Faute de pouvoir intervenir directement sur place, nous établissons un périmètre autour de la zone de conflit pour faire en sorte qu’aucun objet culturel n’en sorte illégalement. Le pillage et le trafic illicite sont une destruction lente et invisible du patrimoine, qui participe au financement du terrorisme. Le Conseil de sécurité vient d’adopter la résolution 2199 pour laquelle nous avons beaucoup travaillé et qui interdit le commerce des biens culturels en provenance de Syrie et d’Irak. Nous avons réunis les Etats voisins, Interpol, les douanes, le marché de l’art, et cette coopération a déjà permis de saisir des antiquités en Finlande, en Jordanie, au Liban, en Turquie, au Royaume-Uni et aux Etats-Unis.

La sensibilisation porte aussi ses fruits. J’ai évoqué la possibilité de créer des « aires culturelles protégées » autour de sites emblématiques que les belligérants s’abstiendraient de cibler. A Bosra, en Syrie, un accord vient d’être conclu entre les parties qui ont accepté de ne pas attaquer le site. Cela montre que localement, le patrimoine peut servir de base de négociation, même fragile.

Quels objectifs poursuit l’EI en s’attaquant au patrimoine ?
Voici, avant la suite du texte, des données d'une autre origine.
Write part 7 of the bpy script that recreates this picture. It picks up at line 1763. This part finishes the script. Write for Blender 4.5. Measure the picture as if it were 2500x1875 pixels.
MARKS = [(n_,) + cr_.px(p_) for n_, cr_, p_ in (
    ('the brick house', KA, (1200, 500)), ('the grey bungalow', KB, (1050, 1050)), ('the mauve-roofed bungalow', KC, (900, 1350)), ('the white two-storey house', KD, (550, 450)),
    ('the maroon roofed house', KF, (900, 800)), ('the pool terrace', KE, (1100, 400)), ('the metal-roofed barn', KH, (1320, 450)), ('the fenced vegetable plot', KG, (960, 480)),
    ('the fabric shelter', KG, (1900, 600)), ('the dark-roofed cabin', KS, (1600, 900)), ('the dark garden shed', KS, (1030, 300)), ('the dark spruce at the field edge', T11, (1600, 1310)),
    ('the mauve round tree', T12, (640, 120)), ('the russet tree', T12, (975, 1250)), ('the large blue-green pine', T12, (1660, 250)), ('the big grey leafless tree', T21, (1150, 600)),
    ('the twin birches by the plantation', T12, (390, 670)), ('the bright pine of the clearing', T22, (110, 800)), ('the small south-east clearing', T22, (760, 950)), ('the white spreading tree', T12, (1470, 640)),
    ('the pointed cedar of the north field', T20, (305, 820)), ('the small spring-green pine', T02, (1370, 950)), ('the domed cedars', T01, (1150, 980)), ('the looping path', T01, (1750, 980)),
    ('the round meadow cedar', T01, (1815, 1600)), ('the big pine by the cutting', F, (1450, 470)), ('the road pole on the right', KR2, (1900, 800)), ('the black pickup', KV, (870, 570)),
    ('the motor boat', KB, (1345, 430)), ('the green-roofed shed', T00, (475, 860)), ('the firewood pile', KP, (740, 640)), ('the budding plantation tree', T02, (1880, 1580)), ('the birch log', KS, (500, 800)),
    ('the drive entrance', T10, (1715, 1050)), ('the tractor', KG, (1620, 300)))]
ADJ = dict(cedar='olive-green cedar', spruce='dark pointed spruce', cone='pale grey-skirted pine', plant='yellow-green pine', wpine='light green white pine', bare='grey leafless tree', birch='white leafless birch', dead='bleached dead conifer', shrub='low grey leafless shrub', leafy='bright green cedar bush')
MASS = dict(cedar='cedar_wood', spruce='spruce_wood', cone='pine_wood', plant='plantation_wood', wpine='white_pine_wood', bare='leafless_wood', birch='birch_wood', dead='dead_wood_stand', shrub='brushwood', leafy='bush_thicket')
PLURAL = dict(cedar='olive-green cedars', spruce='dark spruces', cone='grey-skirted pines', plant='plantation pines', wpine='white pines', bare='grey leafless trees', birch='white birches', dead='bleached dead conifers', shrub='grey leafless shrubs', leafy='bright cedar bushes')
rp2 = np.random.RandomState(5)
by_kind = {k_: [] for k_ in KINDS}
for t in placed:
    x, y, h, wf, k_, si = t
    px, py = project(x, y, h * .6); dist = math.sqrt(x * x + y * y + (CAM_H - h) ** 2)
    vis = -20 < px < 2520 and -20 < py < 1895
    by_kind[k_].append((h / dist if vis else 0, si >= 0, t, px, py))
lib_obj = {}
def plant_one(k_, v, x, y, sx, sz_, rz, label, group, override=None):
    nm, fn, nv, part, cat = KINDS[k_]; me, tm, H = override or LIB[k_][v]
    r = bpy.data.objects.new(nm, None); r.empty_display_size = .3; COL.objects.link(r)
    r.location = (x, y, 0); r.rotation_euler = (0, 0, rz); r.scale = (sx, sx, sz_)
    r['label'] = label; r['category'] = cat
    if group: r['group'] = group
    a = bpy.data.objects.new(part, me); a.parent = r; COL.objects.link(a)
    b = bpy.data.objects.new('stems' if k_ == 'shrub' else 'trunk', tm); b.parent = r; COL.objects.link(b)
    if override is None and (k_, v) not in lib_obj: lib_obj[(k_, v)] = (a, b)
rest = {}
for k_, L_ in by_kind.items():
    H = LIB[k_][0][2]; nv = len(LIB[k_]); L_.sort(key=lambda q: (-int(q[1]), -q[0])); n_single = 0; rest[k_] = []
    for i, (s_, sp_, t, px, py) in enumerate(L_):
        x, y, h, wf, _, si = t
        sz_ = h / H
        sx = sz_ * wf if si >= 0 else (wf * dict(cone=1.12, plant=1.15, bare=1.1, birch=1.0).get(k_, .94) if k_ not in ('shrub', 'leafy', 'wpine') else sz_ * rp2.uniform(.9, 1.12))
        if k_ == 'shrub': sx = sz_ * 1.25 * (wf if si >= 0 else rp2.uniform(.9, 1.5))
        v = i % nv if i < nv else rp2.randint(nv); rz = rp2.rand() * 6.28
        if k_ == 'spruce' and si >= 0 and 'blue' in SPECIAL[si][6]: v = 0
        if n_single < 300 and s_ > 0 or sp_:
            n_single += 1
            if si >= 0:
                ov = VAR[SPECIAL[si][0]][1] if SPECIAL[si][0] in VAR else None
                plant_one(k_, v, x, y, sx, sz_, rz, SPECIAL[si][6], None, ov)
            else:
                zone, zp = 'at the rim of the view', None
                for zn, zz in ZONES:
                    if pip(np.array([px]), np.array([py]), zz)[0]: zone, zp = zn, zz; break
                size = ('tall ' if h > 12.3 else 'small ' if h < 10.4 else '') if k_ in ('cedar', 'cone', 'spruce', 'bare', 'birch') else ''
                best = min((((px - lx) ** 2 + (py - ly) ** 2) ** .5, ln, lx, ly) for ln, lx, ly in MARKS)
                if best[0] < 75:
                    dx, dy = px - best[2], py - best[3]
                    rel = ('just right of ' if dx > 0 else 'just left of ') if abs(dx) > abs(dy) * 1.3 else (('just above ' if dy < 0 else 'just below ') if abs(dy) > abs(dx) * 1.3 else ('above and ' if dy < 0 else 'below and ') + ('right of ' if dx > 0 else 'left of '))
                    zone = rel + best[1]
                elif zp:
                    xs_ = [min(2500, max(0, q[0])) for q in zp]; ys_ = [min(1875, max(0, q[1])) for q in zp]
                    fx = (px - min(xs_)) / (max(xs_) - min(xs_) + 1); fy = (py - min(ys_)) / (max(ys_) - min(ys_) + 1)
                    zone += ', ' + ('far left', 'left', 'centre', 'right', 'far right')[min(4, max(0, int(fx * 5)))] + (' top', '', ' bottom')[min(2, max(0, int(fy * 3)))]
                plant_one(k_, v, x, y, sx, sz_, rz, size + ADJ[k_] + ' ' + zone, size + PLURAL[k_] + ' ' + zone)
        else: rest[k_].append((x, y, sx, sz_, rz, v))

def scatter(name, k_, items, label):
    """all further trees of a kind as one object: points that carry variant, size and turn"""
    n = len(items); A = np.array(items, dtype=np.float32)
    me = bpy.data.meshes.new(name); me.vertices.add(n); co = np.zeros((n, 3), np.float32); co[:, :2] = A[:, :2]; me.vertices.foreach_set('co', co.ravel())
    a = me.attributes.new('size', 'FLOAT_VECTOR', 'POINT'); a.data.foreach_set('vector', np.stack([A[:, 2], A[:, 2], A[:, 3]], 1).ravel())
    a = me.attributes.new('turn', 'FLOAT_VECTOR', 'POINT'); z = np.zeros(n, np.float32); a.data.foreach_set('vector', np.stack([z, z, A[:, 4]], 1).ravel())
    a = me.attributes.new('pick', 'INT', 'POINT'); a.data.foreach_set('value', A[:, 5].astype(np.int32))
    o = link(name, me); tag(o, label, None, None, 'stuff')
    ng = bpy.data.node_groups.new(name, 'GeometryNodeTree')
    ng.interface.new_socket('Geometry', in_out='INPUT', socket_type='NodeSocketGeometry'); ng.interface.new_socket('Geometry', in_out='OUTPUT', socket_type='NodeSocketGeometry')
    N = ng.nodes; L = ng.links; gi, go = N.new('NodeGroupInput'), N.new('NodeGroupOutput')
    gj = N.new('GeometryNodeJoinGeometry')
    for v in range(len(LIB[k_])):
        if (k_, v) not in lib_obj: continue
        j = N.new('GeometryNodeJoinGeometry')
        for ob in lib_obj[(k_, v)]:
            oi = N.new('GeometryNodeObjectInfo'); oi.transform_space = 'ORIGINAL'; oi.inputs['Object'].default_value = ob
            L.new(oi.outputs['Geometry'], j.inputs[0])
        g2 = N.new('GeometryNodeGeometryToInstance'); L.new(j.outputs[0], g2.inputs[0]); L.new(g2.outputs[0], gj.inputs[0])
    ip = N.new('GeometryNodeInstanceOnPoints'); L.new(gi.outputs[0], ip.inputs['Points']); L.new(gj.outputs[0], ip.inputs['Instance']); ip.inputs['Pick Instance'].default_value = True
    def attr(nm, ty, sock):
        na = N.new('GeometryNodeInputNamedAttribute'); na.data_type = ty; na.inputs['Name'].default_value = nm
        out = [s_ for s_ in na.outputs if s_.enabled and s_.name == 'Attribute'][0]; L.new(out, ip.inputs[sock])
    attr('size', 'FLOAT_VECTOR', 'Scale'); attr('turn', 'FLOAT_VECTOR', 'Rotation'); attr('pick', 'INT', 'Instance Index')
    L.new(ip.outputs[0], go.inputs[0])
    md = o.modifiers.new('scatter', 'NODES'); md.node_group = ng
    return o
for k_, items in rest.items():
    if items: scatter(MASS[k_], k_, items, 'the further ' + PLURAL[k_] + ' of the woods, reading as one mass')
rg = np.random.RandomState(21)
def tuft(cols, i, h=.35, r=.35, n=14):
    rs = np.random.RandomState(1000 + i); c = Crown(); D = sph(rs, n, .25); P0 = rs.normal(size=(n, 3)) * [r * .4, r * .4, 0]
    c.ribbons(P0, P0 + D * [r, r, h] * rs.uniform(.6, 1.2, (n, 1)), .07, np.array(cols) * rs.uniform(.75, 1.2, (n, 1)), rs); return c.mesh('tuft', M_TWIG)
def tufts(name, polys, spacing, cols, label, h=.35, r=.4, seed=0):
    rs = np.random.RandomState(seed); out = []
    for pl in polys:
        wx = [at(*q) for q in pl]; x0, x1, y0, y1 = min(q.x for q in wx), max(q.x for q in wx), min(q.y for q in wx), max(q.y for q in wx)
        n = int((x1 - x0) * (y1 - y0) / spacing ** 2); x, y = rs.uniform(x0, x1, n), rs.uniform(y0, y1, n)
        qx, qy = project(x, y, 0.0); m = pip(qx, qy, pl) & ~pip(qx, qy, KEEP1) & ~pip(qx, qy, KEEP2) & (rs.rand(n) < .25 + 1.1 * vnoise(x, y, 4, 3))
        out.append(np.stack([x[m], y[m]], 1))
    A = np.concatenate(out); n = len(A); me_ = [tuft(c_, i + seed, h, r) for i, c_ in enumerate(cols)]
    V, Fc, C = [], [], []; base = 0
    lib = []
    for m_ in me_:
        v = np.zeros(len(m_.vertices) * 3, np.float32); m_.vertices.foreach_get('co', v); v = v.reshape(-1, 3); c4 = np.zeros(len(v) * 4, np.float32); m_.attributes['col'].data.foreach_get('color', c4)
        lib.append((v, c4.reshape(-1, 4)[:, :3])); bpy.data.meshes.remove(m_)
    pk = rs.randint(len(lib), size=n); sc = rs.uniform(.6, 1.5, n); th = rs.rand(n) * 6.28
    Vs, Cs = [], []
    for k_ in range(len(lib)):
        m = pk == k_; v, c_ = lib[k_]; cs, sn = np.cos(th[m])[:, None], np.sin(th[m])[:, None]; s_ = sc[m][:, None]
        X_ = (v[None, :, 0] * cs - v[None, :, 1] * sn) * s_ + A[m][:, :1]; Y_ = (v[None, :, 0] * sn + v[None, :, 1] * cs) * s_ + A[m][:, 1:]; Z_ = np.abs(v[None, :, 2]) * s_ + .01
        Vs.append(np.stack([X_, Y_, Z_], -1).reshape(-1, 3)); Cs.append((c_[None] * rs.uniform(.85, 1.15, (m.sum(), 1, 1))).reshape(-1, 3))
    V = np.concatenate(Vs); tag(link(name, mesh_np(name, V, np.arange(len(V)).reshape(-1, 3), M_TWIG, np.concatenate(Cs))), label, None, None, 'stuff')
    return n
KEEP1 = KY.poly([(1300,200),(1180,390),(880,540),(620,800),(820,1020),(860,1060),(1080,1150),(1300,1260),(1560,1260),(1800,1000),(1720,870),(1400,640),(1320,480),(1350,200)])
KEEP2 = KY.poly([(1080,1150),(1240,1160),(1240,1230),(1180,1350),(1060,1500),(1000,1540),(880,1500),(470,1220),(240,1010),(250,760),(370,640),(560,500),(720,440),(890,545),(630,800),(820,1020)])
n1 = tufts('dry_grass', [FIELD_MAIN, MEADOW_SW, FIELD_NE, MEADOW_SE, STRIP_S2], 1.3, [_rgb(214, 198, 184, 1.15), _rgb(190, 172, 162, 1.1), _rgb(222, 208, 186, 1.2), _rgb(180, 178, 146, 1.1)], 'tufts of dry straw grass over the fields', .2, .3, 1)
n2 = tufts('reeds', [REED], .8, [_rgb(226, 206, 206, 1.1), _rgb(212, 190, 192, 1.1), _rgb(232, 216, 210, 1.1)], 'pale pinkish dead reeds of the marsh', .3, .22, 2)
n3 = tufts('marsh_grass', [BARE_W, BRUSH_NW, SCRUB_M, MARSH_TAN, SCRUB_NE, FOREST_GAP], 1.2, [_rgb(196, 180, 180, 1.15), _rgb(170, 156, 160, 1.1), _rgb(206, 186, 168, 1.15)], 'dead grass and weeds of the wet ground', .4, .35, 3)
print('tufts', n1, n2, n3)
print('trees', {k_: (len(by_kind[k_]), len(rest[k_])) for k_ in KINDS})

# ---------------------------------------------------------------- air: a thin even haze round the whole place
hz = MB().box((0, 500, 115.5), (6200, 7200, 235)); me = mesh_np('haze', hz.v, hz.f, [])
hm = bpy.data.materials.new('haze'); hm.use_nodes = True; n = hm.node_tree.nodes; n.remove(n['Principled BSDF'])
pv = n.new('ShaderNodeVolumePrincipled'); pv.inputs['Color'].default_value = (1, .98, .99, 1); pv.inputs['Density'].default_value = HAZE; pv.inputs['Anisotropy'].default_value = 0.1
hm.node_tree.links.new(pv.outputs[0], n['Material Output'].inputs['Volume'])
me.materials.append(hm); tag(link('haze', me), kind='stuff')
L’objectif est de couper les populations de leurs racines, de leur histoire, pour accélérer la désintégration des peuples et affaiblir leurs capacités de résistance. Le patrimoine est justement ce qui fournit des repères et ce qui donne corps au sentiment d’appartenance commune. Une fois détruit, il ne reste que des ruines et le désert, sur lequel les extrémistes entendent prospérer. La destruction du patrimoine est utilisée comme une arme de guerre, pour semer la terreur, et s’intègre dans une stratégie de nettoyage culturel qui vise à la fois la persécution des personnes et la destruction de la culture.